I'll keep it brief with "the sex scene" - not exactly a sex scene. More like two topless people with serious snogging. And lots of smoke. Briefly, about 2 seconds. The most saucy part of the film, arguably, is when Harry strips down to his boxers to dive into a minus-temperatures pond because an unexplained apparition of a Doe indicated that he should.

Unlike J.K.Rowling, the directors KNOW that Snape and Draco are lost souls. At the start, with the torture and killing of the Muggle Studies teacher of Hogwarts, there is quite clearly supposed to be hint of back story to Snape, as she begs him "Please, Severus... we were friends". A test by Voldemort, perhaps? But Alan Rickman plays him well, as does Snape, so perhaps that hint of sympathy is imagined.
Draco, on the other hand, is quite clearly being traumatised by the cruelty, despite what he thinks of Muggles and Muggle Studies.
The Malfoys are quite clearly on edge, what with Voldemort's temper being a bit testy. Seems Bellatrix is the only relative of the Malfoys who's got any - well, it's not respect, but you know. Favour, I guess - from Voldemort. Perhaps because of her amazing hair? Which gets more and more copious each film, I'm sure.

Overall, I give the film 8/10. It's certainly the best one of the series. I suppose the directors are actually skimming through the books now. What with all the loose ends that are tied up, they need to know how it's done.

The acting has really broadened out, too. Like Rupert Grint's shoulders.

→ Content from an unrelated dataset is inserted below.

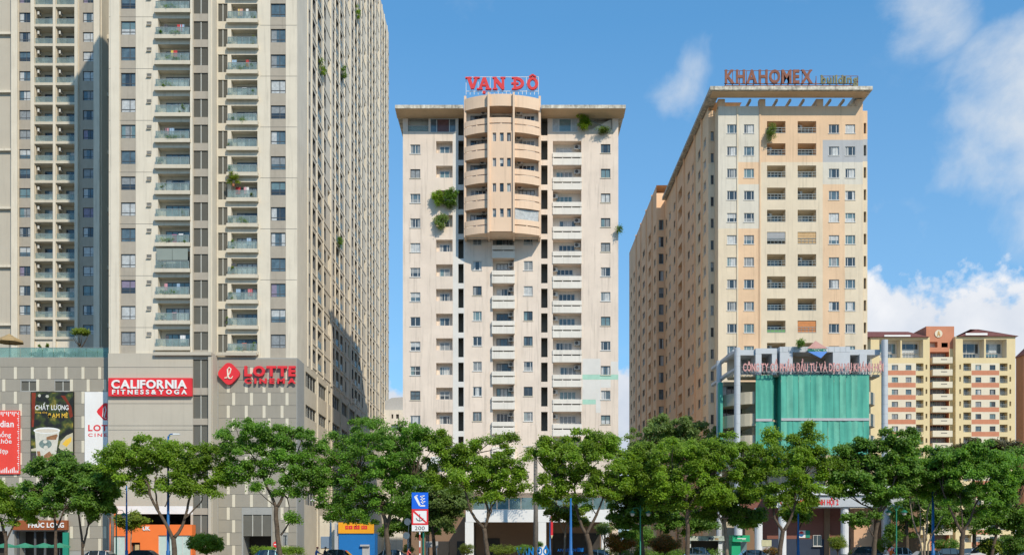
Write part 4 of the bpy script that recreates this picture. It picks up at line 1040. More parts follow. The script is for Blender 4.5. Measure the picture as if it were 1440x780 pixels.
# ================================================================== NETTED HALL IN FRONT OF THE RIGHT TOWER (118 m)
def net_hall():
    Y = 118.0; u_ = lambda u: U(u, Y); v_ = lambda v: V(v, Y)
    root = thing('office_hall', 'grey panelled hall wrapped in green building net under pink Vietnamese letters', 'building', (u_(1140), Y, 0))
    GRN = mat('green_net', (.085, .39, .30), .75, .12, .35, .3, 3, .18); GRN2 = mat('green_net_light', (.10, .42, .32), .75, .12, .4, .3, 3, .15); GRN3 = mat('green_net_faded', (.14, .46, .345), .75, .14, .4, .3, 3, .2)
    mb = MB()
    mb.box(u_(1030), u_(1238), Y+5, Y+8, 0, v_(527), mat('sand_render', (.56, .50, .38), .9, .08, .5, .1, 6, .15))
    # upper storey blocks
    for (a, b, t) in ((1062, 1070.3, 490), (1085, 1092, 490), (1095, 1112.7, 489), (1169, 1193, 489.5), (1208, 1218.3, 491)): mb.box(u_(a), u_(b), Y-.2 if a != 1095 and a != 1169 else Y-.6, Y+2.6, v_(527), v_(t+6.5), PANEL)
    for (a, b, t, dy) in ((1030.5, 1062, 491.5, .1), (1062, 1092, 490, -.2), (1094.8, 1193, 488.6, -.6), (1193, 1237, 491.5, -.1)): mb.box(u_(a), u_(b)-.004, Y+dy-.02, Y+2.7+dy, v_(t+7.5), v_(t), PANEL)
    for (a, b) in ((1030, 1238),): mb.box(u_(a), u_(b), Y+2.8, Y+2.95, v_(527), v_(497), mat('hall_back_wall', (.48, .46, .40), .9, .1)); mb.box(u_(a), u_(b), Y+.2, Y+2.7, v_(529), v_(526), mat('sand_render', (0, 0, 0)))  # greyer back wall behind the upper storey openings
    mb.face([(u_(1030), Y+2, v_(492)+.01), (u_(1238), Y+2, v_(492)+.01), (u_(1238), Y+8, v_(492)), (u_(1030), Y+8, v_(492))], PAVE)
    for x in range(1035, 1236, 8): mb.box(u_(x)-.015, u_(x)+.015, Y-.63, Y-.61, v_(496), v_(489), RAILM) if 1095 < x < 1192 else None
    part('wall', mb, root)
    for (a, b, t0, t1, nm) in ((1071, 1084, 526, 497.5, 'w'), (1114, 1168, 526, 497, 'w'), (1194, 1207, 526, 498, 'w'), (1040, 1060, 520, 500, 'w'), (1220, 1234, 524, 499, 'w')):
        n = max(1, int((b-a)/14))
        for i in range(n): window(root, front(Y+2.8), U(a+(b-a)*(i+.5)/n, Y), V(t0, Y), U(b, Y)*1/n-U(a, Y)/n-.15, 2.0, 'two', FRAMEW, 'kh', -.09)
    # clad columns with ring joints
    for x, t in ((1034.3, 491), (1240, 480)):
        c = MB(); X = u_(x); c.tube([(X, Y-.9, 0.1), (X, Y-.9, v_(t))], .37, PANEL, 14)
        for q in range(22):
            z = .5+q*1.12
            if z < v_(t): c.tube([(X, Y-.9, z), (X, Y-.9, z+.03)], .378, GALV, 14, False)
        part('clad_column', c, root)
    # net sheets with slight waves
    def net(a, b, ya, yb, za, zb_, m):
        n = 5; s_ = MB()
        ph = random.random()*6
        for i in range(n):
            for j in range(4):
                P = []
                for (di, dj) in ((0, 0), (1, 0), (1, 1), (0, 1)):
                    t = (i+di)/n; q = (j+dj)/4; x = u_(a+(b-a)*t); y = ya+(yb-ya)*t-.05*math.sin(t*math.pi)*math.sin(q*math.pi*1.5+ph)-.03*math.sin(ph+t*5)
                    P.append((x, y, za+(zb_-za)*q))
                s_.face(P, m)
        part('net_sheet', s_, root)
    def run(x0, x1, ya, yb, n):
        for r, (za, zb_) in enumerate(((v_(589), v_(527.5)), (v_(640), v_(592)))):
            for i in range(n):
                a = x0+(x1-x0)*i/n; b = x0+(x1-x0)*(i+1)/n; f = (yb-ya)/n
                net(a, b-.05, ya+f*i, ya+f*(i+1), za, zb_, random.choice((GRN, GRN, GRN, GRN2, GRN2, GRN3)))
    run(1062, 1085, Y-.25, Y-.25, 3); run(1085.1, 1095.5, Y-.2, Y+1.2, 1); run(1096, 1219, Y-.75, Y-.75, 15)
    for (a, b, dy) in ((1096, 1219, -.85), (1062, 1085, -.35)): m_ = MB(); m_.box(u_(a), u_(b), Y+dy, Y+dy+.12, v_(592.3), v_(588.8), GALV); part('net_rail', m_, root)
    m_ = MB(); m_.face([(u_(1095.8), Y+1.3, v_(650)), (u_(1095.8), Y-.74, v_(650)), (u_(1095.8), Y-.74, v_(527)), (u_(1095.8), Y+1.3, v_(527))], GRN); part('side_net', m_, root); m_ = MB(); m_.box(u_(1016.5), u_(1022), Y+2.2, Y+3.2, v_(660), v_(533), GRN); part('side_net', m_, root)
    # curved balconies on both flanks
    for side, (xa, xb) in (('l', (1022, 1062)), ('r', (1219.3, 1238))):
        for k, (t, b) in enumerate(((550, 567), (580.5, 598), (611, 629), (641, 659))):
            m_ = MB(); n = 6; pts = []
            for i in range(n+1):
                q = i/n; yy = Y+.2+3.2*((1-q)**2 if side == 'l' else q**2*.5); pts.append((u_(xa+(xb-xa)*q), yy))
            for i in range(n):
                (a, y0), (c, y1) = pts[i], pts[i+1]
                m_.face([(a, y0, v_(b)), (c, y1, v_(b)), (c, y1, v_(t)), (a, y0, v_(t))], MATS['sand_render']); m_.face([(a, y0, v_(t)), (c, y1, v_(t)), (c, y1+.2, v_(t)), (a, y0+.2, v_(t))], MATS['sand_render']); m_.face([(a, y0, v_(b)), (a, Y+5, v_(b)), (c, Y+5, v_(b)), (c, y1, v_(b))], MATS['sand_render']); m_.face([(c, y1+.2, v_(b)), (a, y0+.2, v_(b)), (a, y0+.2, v_(t)), (c, y1+.2, v_(t))], MATS['sand_render'])
            part('curved_balcony', m_, root)
            window(root, front(Y+5), (u_(xa)+u_(xb))/2, v_(t+1), (u_(xb)-u_(xa))*.75, 1.5, 'four' if side == 'l' else 'two', FRAMED, 'kh', -.06)
    # curving canopy frame at the left corner
    m_ = MB()
    for z in (v_(496), v_(520)):
        m_.tube([(u_(1034), Y-.9, z), (u_(1026), Y+1.5, z-.3), (u_(1017), Y+6, z-.8)], .28, PANEL, 6)
    m_.tube([(u_(1019), Y+3.2, 0), (u_(1019), Y+3.2, v_(500))], .34, PANEL, 10); part('canopy_frame', m_, root)
    # entrance: white band, sign fascia, columns, brown wall
    m_ = MB(); m_.box(u_(1085), u_(1262), Y-2.6, Y-.3, v_(697), v_(684), WSTEEL); m_.box(u_(1085), u_(1262), Y-2.2, Y-.3, v_(714), v_(697.4), WSTEEL); part('entrance_canopy', m_, root)
    for x in (1095, 1181.5, 1240, 1034, 1062): 
        m_ = MB(); m_.tube([(u_(x), Y-1.6, .1), (u_(x), Y-1.6, v_(714.2))], .46, WSTEEL, 14); part('column', m_, root)
    m_ = MB(); m_.box(u_(1040), u_(1200), Y+1.2, Y+1.4, v_(757), v_(700), BRICKW); m_.box(u_(1040), u_(1200), Y+1.1, Y+1.4, .1, v_(757.2), NAVY); m_.box(u_(1200), u_(1228), Y-.2, Y+1.4, .1, v_(714.5), mat('peach_wall', (.66, .42, .27), .88, .06)); m_.box(u_(1228), u_(1300), Y+1.2, Y+3, .1, v_(700), BROWN)
    m_.box(u_(1163), u_(1171), Y+1.0, Y+1.19, .1, v_(714), BROWN); m_.box(u_(1040), u_(1070), Y+1.0, Y+1.19, 0.1, v_(742), BROWN)
    part('entrance_wall', m_, root)
    window(root, front(Y+1.1), u_(1153), v_(767), 1.0, 1.3, 'two', FRAMEW, 'kh', -.1)
    s = thing('fascia_sign', 'white fascia band with red words ÁNH HỘI 2 over the hall entrance', 'sign', (u_(1150), Y-2.25, v_(713)))
    m_ = MB(); m_.box(u_(1088), u_(1258), Y-2.32, Y-2.205, v_(713), v_(699), PANEL); part('board', m_, s); letters(s, 'CHI NHÁNH KHÁNH HỘI 2', u_(1090), u_(1170), Y-2.36, v_(710.4), v_(703), RED, .04, .03)
    s = thing('poster', 'small white and green poster with a red and blue round logo on the maroon wall', 'poster', (u_(1134), Y+1.1, v_(755)))
    m_ = MB(); m_.box(u_(1125), u_(1136.6), Y+1.12, Y+1.16, v_(755.4), v_(745), WHITE); m_.box(u_(1137), u_(1143), Y+1.12, Y+1.161, v_(755.4), v_(745), TEAL); part('board', m_, s)
    m_ = MB(); c = (u_(1130.8), v_(750)); r = .28
    m_.prism([(c[0]+r*math.cos(t*math.pi/8), c[1]+.04+r*math.sin(t*math.pi/8)) for t in range(9)], Y+1.09, Y+1.118, RED); m_.prism([(c[0]-r*math.cos(t*math.pi/8), c[1]-.04-r*math.sin(t*math.pi/8)) for t in range(9)], Y+1.09, Y+1.118, BLUEP); part('round_logo', m_, s)
    # company lettering on its rail, emblem above
    s = thing('company_sign', 'long row of faded pink Vietnamese letters standing above the green net', 'sign', (u_(1140), Y-1.2, v_(524.5)))
    letters(s, 'CÔNG TY CỔ PHẦN ĐẦU TƯ VÀ DỊCH VỤ KHÁNH HỘI', u_(1041.5), u_(1237), Y-1.25, v_(523.8), v_(513.2), PINK, .12, .03, .06, space=.28)
    m_ = MB(); m_.box(u_(1040), u_(1238), Y-1.10, Y-1.04, v_(525), v_(524.2), GALV); m_.box(u_(1040), u_(1238), Y-1.10, Y-1.04, v_(518.5), v_(518), GALV)
    for q in range(34): x = u_(1042+q*5.9); m_.box(x-.02, x+.02, Y-1.1, Y-.55, v_(526.5), v_(526), GALV); m_.tube([(x, Y-1.05, v_(524.5)), (x, Y-.1, v_(531)+random.uniform(-.1, .3))], .025, GALV, 4)
    part('frame', m_, s)
    s = thing('emblem', 'pink and blue diamond emblem with a green band above the pink letters', 'emblem', (u_(1144), Y-1.3, v_(507)))
    m_ = MB(); m_.prism([(u_(1130), v_(493)), (u_(1158.5), v_(493)), (u_(1141.5), v_(482.5))], Y-1.5, Y-1.3, mat('emblem_pink', (.62, .34, .30), .6, .08, 2)); part('upper_triangle', m_, s)
    m_ = MB(); m_.prism([(u_(1131), v_(497.5)), (u_(1149), v_(506.5)), (u_(1158), v_(497.5))], Y-1.5, Y-1.3, mat('emblem_blue', (.11, .28, .70), .5, .05)); part('lower_triangle', m_, s)
    letters(s, 'KHAHOMEX', u_(1131), u_(1157), Y-1.5, v_(497), v_(493.6), mat('emblem_green', (.02, .25, .15), .6, .05), .1, .04)
net_hall()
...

By the way, since I saw this picture before I saw the film, I couldn't watch this scene without picturing the party hats. Slight shame there xD


Amy said...

I'm wondering if I was one of the < 5% that was trying hard not to laugh throughout the entire thing...that must mean I'm slightly demented...

Miss M said...

I think the only people in the audience NOT thinking "penis" at every mention of wand length were the under 15s.